● PROBLEM TO SOLVE
For the copy, please give all of the data again exactly and leave the pictures out.

● GIVEN INFORMATION

______

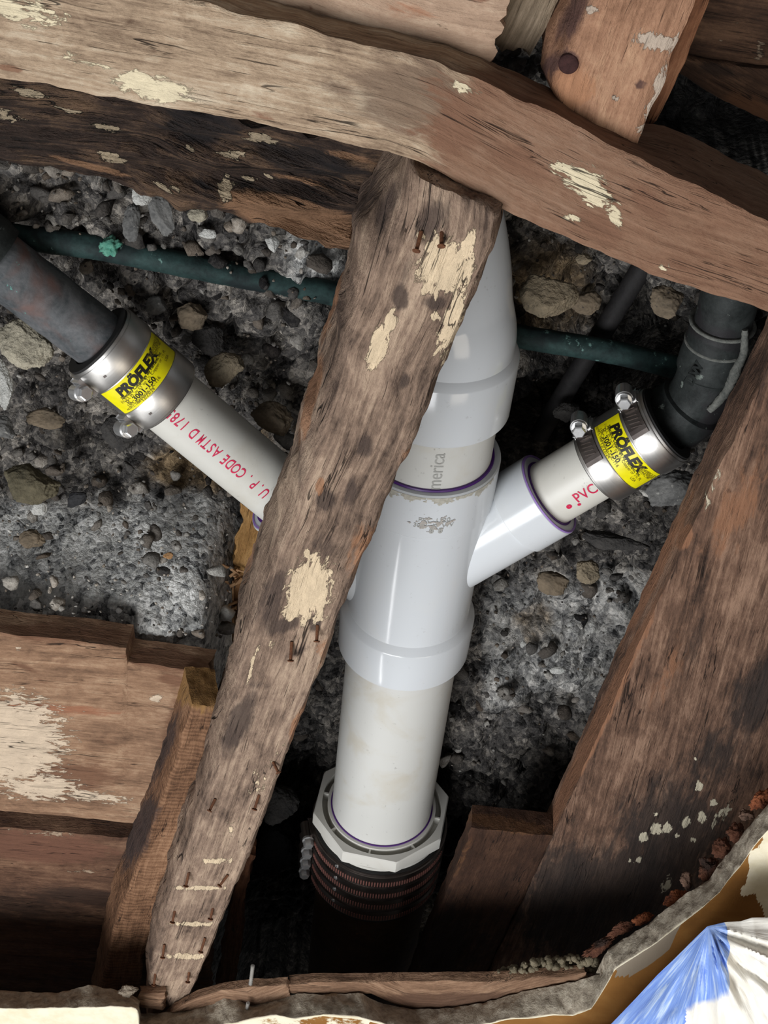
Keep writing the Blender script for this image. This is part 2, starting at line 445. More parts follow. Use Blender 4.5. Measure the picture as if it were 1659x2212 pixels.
def build_rubble():
    x0, x1, z0, z1, st = -.62, .62, .02, 1.42, .0024
    ex = [.03*(i+1) for i in range(20)]; xs = [x0-e for e in ex[::-1]]+[x0+st*i for i in range(int((x1-x0)/st)+1)]+[x1+e for e in ex]
    nx, nz = len(xs)-1, int((z1-z0)/st)+12
    verts = []; cols = []
    for j in range(nz+1):
        z = z0+st*(j-12) if j >= 12 else z0-.1*(12-j)
        for i in range(nx+1):
            x = xs[i]
            px, py, _z = proj(Vector((x, .85, z)))
            d = .85
            for _ in range(6 if -400 < px < 2000 and -500 < py < 2300 else 1):
                d = .45*d+.55*depth_map(px, py); px, py, _z = proj(Vector((x, d, z)))
            p = Vector((x, 0, z)); wp = p+Vector((fbm(p*40, 2), 0, fbm(p*40+Vector((5, 5, 5)), 2)))*.008
            vis = -60 < px < 1720 and -60 < py < 2150
            if vis:
                v1 = noise.voronoi(wp*26, distance_metric='DISTANCE', exponent=2.5)[0]; v2 = noise.voronoi(wp*70+Vector((3, 1, 2)))[0]
                gran = ss(1000, 1200, py)*ss(560, 470, px)          # finer granular mortar low on the left
                h = (.020*(1-gran*.75))*(.55-v1[0]) + (.007+.001*gran)*(.5-v2[0]) + .012*fbm(p*14, 3) + .0045*fbm(p*95, 3)+.0022*fbm(p*260, 2)
                edge = v1[1]-v1[0]
                h -= .010*(1-gran)*max(0, .16-edge)/.16
                pass
            else: h = 0.012*fbm(p*14, 3); gran = 0
            verts.append((x, d-h, z))
            if vis:
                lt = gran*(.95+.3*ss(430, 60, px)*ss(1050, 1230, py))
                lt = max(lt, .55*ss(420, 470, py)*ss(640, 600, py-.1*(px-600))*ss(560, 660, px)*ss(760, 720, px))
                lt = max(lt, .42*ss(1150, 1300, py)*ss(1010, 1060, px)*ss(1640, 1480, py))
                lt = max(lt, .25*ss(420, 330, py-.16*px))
                br = ss(120, 40, math.hypot((px-470)*.5, (py-1010)))+.7*ss(200, 60, math.hypot(px-1180, py-630))+.6*ss(90, 20, math.hypot(px-1150, py-1350))
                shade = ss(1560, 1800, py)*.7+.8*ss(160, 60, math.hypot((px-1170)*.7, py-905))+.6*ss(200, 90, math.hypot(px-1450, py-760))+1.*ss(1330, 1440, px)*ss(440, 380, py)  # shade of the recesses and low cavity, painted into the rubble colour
                cols.append((min(1, lt), min(1, br), min(1, shade)))
            else: cols.append((0, 0, .6))
    faces = []; W_ = nx+1
    for j in range(nz):
        for i in range(nx):
            a = j*W_+i; faces.append((a, a+1, a+1+W_, a+W_))
    me = bpy.data.meshes.new('wall_back'); me.from_pydata(verts, [], faces); me.update()
    for p in me.polygons: p.use_smooth = True
    ca = me.color_attributes.new('m', 'FLOAT_COLOR', 'POINT'); ca.data.foreach_set('color', [c for v in cols for c in (*v, 1)])
    N = NT('rubble'); p = N.pos()
    vv = N.n('ShaderNodeTexVoronoi'); N.l(p, vv.inputs['Vector']); vv.inputs['Scale'].default_value = 230
    v3 = N.n('ShaderNodeTexVoronoi'); N.l(p, v3.inputs['Vector']); v3.inputs['Scale'].default_value = 75
    s1 = N.n('ShaderNodeSeparateColor'); N.l(vv.outputs['Color'], s1.inputs[0]); s2 = N.n('ShaderNodeSeparateColor'); N.l(v3.outputs['Color'], s2.inputs[0])
    a = N.noise(p, 28, 6, .65, .5); b = N.noise(p, 420, 4, .7); c_ = N.noise(p, 110, 5, .7, .6)
    t = N.math('ADD', N.math('MULTIPLY', a, .5), N.math('MULTIPLY', c_, .5)); t = N.math('ADD', t, N.math('MULTIPLY_ADD', b, .5, -.25))
    t = N.math('ADD', t, N.math('MULTIPLY_ADD', s1.outputs[0], .26, -.13)); t = N.math('ADD', t, N.math('MULTIPLY_ADD', s2.outputs[1], .24, -.12))
    dark = N.ramp(t, [(.24, lin((30, 29, 29))), (.46, lin((84, 81, 79))), (.62, lin((122, 117, 111))), (.8, lin((176, 168, 158)))])
    light = N.ramp(t, [(.24, lin((58, 59, 60))), (.38, lin((150, 150, 149))), (.54, lin((204, 203, 199))), (.74, lin((246, 244, 240)))])
    brown = N.ramp(t, [(.2, lin((46, 38, 28))), (.5, lin((104, 86, 62))), (.8, lin((168, 140, 100)))])
    sp = N.n('ShaderNodeSeparateColor'); N.l(N.attr('m').outputs['Color'], sp.inputs[0])
    e = N.math('MULTIPLY_ADD', N.noise(p, 50, 5, .65, .5), .9, -.45)
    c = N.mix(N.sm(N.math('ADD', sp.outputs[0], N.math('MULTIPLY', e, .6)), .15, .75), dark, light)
    c = N.mix(N.math('MULTIPLY', N.sm(N.math('ADD', sp.outputs[1], e), .3, .8), .8), c, brown)
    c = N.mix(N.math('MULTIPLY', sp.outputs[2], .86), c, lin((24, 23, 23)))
    h = N.math('ADD', N.math('MULTIPLY', c_, 1.3), N.math('MULTIPLY', b, .55)); h = N.math('SUBTRACT', h, N.math('MULTIPLY', vv.outputs['Distance'], .5))
    N.bump(h, .9, .004)
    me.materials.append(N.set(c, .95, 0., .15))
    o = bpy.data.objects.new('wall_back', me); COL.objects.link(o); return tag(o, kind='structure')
build_rubble()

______

● TASK RESPONSE
Keep writing the Blender script for this image. This is part 2, starting at line 445. More parts follow. Use Blender 4.5. Measure the picture as if it were 1659x2212 pixels.
def build_rubble():
    x0, x1, z0, z1, st = -.62, .62, .02, 1.42, .0024
    ex = [.03*(i+1) for i in range(20)]; xs = [x0-e for e in ex[::-1]]+[x0+st*i for i in range(int((x1-x0)/st)+1)]+[x1+e for e in ex]
    nx, nz = len(xs)-1, int((z1-z0)/st)+12
    verts = []; cols = []
    for j in range(nz+1):
        z = z0+st*(j-12) if j >= 12 else z0-.1*(12-j)
        for i in range(nx+1):
            x = xs[i]
            px, py, _z = proj(Vector((x, .85, z)))
            d = .85
            for _ in range(6 if -400 < px < 2000 and -500 < py < 2300 else 1):
                d = .45*d+.55*depth_map(px, py); px, py, _z = proj(Vector((x, d, z)))
            p = Vector((x, 0, z)); wp = p+Vector((fbm(p*40, 2), 0, fbm(p*40+Vector((5, 5, 5)), 2)))*.008
            vis = -60 < px < 1720 and -60 < py < 2150
            if vis:
                v1 = noise.voronoi(wp*26, distance_metric='DISTANCE', exponent=2.5)[0]; v2 = noise.voronoi(wp*70+Vector((3, 1, 2)))[0]
                gran = ss(1000, 1200, py)*ss(560, 470, px)          # finer granular mortar low on the left
                h = (.020*(1-gran*.75))*(.55-v1[0]) + (.007+.001*gran)*(.5-v2[0]) + .012*fbm(p*14, 3) + .0045*fbm(p*95, 3)+.0022*fbm(p*260, 2)
                edge = v1[1]-v1[0]
                h -= .010*(1-gran)*max(0, .16-edge)/.16
                pass
            else: h = 0.012*fbm(p*14, 3); gran = 0
            verts.append((x, d-h, z))
            if vis:
                lt = gran*(.95+.3*ss(430, 60, px)*ss(1050, 1230, py))
                lt = max(lt, .55*ss(420, 470, py)*ss(640, 600, py-.1*(px-600))*ss(560, 660, px)*ss(760, 720, px))
                lt = max(lt, .42*ss(1150, 1300, py)*ss(1010, 1060, px)*ss(1640, 1480, py))
                lt = max(lt, .25*ss(420, 330, py-.16*px))
                br = ss(120, 40, math.hypot((px-470)*.5, (py-1010)))+.7*ss(200, 60, math.hypot(px-1180, py-630))+.6*ss(90, 20, math.hypot(px-1150, py-1350))
                shade = ss(1560, 1800, py)*.7+.8*ss(160, 60, math.hypot((px-1170)*.7, py-905))+.6*ss(200, 90, math.hypot(px-1450, py-760))+1.*ss(1330, 1440, px)*ss(440, 380, py)  # shade of the recesses and low cavity, painted into the rubble colour
                cols.append((min(1, lt), min(1, br), min(1, shade)))
            else: cols.append((0, 0, .6))
    faces = []; W_ = nx+1
    for j in range(nz):
        for i in range(nx):
            a = j*W_+i; faces.append((a, a+1, a+1+W_, a+W_))
    me = bpy.data.meshes.new('wall_back'); me.from_pydata(verts, [], faces); me.update()
    for p in me.polygons: p.use_smooth = True
    ca = me.color_attributes.new('m', 'FLOAT_COLOR', 'POINT'); ca.data.foreach_set('color', [c for v in cols for c in (*v, 1)])
    N = NT('rubble'); p = N.pos()
    vv = N.n('ShaderNodeTexVoronoi'); N.l(p, vv.inputs['Vector']); vv.inputs['Scale'].default_value = 230
    v3 = N.n('ShaderNodeTexVoronoi'); N.l(p, v3.inputs['Vector']); v3.inputs['Scale'].default_value = 75
    s1 = N.n('ShaderNodeSeparateColor'); N.l(vv.outputs['Color'], s1.inputs[0]); s2 = N.n('ShaderNodeSeparateColor'); N.l(v3.outputs['Color'], s2.inputs[0])
    a = N.noise(p, 28, 6, .65, .5); b = N.noise(p, 420, 4, .7); c_ = N.noise(p, 110, 5, .7, .6)
    t = N.math('ADD', N.math('MULTIPLY', a, .5), N.math('MULTIPLY', c_, .5)); t = N.math('ADD', t, N.math('MULTIPLY_ADD', b, .5, -.25))
    t = N.math('ADD', t, N.math('MULTIPLY_ADD', s1.outputs[0], .26, -.13)); t = N.math('ADD', t, N.math('MULTIPLY_ADD', s2.outputs[1], .24, -.12))
    dark = N.ramp(t, [(.24, lin((30, 29, 29))), (.46, lin((84, 81, 79))), (.62, lin((122, 117, 111))), (.8, lin((176, 168, 158)))])
    light = N.ramp(t, [(.24, lin((58, 59, 60))), (.38, lin((150, 150, 149))), (.54, lin((204, 203, 199))), (.74, lin((246, 244, 240)))])
    brown = N.ramp(t, [(.2, lin((46, 38, 28))), (.5, lin((104, 86, 62))), (.8, lin((168, 140, 100)))])
    sp = N.n('ShaderNodeSeparateColor'); N.l(N.attr('m').outputs['Color'], sp.inputs[0])
    e = N.math('MULTIPLY_ADD', N.noise(p, 50, 5, .65, .5), .9, -.45)
    c = N.mix(N.sm(N.math('ADD', sp.outputs[0], N.math('MULTIPLY', e, .6)), .15, .75), dark, light)
    c = N.mix(N.math('MULTIPLY', N.sm(N.math('ADD', sp.outputs[1], e), .3, .8), .8), c, brown)
    c = N.mix(N.math('MULTIPLY', sp.outputs[2], .86), c, lin((24, 23, 23)))
    h = N.math('ADD', N.math('MULTIPLY', c_, 1.3), N.math('MULTIPLY', b, .55)); h = N.math('SUBTRACT', h, N.math('MULTIPLY', vv.outputs['Distance'], .5))
    N.bump(h, .9, .004)
    me.materials.append(N.set(c, .95, 0., .15))
    o = bpy.data.objects.new('wall_back', me); COL.objects.link(o); return tag(o, kind='structure')
build_rubble()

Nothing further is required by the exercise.